When, not surprisingly, it did not take place, the war began in the late 1950s with the return of communist cadres to what had now become South Vietnam as a "National Liberation Front" to create an insurgency against the Diem government. Better known as the Viet Cong, the NLF was not an independent political movement of South Vietnamese. According to an editor of the official North Vietnamese People's Daily, "It was set up by our Communist Party." So this was no civil war. North Vietnam began and supported a campaign of Viet Cong subversion of its sovereign southern neighbor.
But, after more than 60,000 American soldiers died, South Vietnam still ended up as part of the North Vietnamese totalitarian state. So what could it have been but an American defeat? John Foster Dulles, Eisenhower's secretary of state, so mocked for his "domino theory," gave a logical answer to that question years before American forces had even begun a role in Vietnam. Prior to the Geneva Agreement in 1954, Dulles was asked if the new Southeast Asia Treaty Organization was designed to solve the Indochina problem or the problems of Asia. Dulles replied: "The purpose . . . is to save Southeast Asia, to save all of Southeast Asia if it can be saved; if not to save essential parts of it . . . then the 'domino theory,' so-called, ceases to apply."
At the time Asia was anything but stable. The fragile former British colonies Malaysia and Singapore were under siege by communist guerrilla forces. The second-largest political party in India was the growing communist party. Taiwan expected an assault from Red China at any moment. China itself was suffering from Mao's "Great Leap Forward" industrialization that led to the greatest famine in modern history, killing 30 million. Indonesia was headed toward a "year of living dangerously" showdown with a large communist insurgency. The Philippines continued to have a problem with its communist Huk rebellion.
Dulles wanted to save "essential parts" of Asia. America understood at the outset it was unlikely to save all of it. And America succeeded. It may have lost Vietnam and been unable to stop the communist takeover that led to the death of a quarter of Cambodians in the "killing fields." But the dominoes did not fall. Only four years later, in 1979, American trade with Asia had surpassed trade with Europe.

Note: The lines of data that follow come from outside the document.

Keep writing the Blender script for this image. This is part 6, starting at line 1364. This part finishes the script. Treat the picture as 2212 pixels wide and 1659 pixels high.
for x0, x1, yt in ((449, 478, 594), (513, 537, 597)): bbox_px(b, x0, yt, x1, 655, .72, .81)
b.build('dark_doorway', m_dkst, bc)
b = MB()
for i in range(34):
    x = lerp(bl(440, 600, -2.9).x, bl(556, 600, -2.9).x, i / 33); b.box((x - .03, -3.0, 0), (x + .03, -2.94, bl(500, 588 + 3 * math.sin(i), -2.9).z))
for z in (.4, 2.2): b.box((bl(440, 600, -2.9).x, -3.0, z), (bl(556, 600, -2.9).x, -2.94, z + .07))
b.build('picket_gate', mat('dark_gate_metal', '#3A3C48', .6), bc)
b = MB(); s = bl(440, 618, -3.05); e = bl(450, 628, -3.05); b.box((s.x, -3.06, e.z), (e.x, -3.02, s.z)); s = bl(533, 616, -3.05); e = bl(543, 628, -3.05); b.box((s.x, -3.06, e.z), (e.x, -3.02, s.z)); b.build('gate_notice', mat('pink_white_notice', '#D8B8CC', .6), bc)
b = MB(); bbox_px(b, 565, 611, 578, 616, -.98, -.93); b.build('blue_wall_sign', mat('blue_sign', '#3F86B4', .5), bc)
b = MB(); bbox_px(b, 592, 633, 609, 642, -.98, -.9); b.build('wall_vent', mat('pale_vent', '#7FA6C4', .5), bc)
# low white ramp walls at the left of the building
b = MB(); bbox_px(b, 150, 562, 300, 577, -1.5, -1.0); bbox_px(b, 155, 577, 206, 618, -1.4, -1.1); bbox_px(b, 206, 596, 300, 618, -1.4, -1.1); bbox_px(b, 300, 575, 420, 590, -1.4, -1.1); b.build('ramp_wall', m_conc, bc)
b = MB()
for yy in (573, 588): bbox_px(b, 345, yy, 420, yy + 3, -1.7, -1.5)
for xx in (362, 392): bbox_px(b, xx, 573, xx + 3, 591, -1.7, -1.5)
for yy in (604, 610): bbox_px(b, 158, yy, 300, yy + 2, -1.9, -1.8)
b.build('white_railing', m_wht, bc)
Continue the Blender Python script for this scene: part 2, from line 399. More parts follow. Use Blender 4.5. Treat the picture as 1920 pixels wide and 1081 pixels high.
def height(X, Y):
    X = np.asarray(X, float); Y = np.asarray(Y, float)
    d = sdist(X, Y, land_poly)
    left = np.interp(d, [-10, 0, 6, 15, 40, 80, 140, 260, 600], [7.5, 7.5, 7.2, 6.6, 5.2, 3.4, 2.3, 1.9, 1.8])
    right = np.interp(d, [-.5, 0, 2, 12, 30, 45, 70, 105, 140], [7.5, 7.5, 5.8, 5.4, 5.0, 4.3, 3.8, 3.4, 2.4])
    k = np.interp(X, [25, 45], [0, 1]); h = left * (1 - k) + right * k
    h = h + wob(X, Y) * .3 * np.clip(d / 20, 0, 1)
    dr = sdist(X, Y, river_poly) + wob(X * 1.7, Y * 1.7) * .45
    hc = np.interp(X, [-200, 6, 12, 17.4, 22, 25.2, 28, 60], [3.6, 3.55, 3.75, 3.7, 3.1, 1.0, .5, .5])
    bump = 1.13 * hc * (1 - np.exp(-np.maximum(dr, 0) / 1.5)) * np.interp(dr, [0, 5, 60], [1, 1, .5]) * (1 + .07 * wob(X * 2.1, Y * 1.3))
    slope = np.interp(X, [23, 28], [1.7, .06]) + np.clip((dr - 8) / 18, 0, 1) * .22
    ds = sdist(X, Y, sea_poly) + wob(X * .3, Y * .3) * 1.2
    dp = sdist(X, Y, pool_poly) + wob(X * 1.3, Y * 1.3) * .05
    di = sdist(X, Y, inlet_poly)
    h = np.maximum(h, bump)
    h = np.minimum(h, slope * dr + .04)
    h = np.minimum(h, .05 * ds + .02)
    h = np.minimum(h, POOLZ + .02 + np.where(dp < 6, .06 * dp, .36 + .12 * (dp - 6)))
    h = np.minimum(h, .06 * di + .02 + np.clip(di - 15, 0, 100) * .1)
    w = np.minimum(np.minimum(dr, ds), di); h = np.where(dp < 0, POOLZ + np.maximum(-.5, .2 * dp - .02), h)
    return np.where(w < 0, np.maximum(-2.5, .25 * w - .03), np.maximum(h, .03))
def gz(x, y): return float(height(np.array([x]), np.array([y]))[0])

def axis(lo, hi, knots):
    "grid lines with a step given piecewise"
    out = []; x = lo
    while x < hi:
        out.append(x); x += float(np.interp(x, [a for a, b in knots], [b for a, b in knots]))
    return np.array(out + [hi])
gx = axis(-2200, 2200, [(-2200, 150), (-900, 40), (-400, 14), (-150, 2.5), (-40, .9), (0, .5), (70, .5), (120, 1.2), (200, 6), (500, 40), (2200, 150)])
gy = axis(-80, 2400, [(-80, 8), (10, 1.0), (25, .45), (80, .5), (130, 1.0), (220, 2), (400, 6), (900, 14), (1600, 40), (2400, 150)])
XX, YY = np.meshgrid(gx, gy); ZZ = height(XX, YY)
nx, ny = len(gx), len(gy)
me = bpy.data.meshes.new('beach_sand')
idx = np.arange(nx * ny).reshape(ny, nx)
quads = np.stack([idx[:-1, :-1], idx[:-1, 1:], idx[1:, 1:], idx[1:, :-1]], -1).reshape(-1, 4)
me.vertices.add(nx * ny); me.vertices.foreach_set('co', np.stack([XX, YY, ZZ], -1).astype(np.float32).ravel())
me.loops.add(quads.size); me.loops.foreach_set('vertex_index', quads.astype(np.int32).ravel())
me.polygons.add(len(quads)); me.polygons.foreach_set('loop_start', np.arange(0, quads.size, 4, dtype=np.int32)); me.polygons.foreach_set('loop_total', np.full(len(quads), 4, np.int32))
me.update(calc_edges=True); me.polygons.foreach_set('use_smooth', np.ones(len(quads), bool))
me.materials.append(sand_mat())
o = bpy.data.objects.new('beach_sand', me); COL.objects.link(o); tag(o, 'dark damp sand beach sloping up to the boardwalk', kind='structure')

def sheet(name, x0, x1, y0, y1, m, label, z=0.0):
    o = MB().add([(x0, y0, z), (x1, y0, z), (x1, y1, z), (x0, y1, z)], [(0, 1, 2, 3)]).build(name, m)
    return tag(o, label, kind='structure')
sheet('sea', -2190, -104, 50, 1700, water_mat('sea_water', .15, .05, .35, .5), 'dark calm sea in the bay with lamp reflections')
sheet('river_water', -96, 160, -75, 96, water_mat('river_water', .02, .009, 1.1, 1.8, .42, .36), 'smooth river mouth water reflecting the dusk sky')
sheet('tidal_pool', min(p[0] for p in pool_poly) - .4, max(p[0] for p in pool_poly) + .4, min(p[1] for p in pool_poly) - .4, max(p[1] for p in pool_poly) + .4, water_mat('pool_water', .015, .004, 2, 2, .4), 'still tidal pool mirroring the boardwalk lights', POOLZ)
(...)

Now, 30 years later, the new "Asian tigers" have standards of living and booming economies that would astonish an old Asia hand like Dulles. Asian prosperity is the wonder of the 21st century and particularly valuable to U.S. trade. In this brilliant company of Asian states, full partners in the global economy, the People's Republic of Vietnam remains mired in irrelevancy. America may have lost a tactical intervention in Vietnam, but the Middle East should be so lucky as to have Iraq turn out to be "another Vietnam."
Thomas Lipscomb was chairman of the Vietnam Veterans' Leadership Program of New York.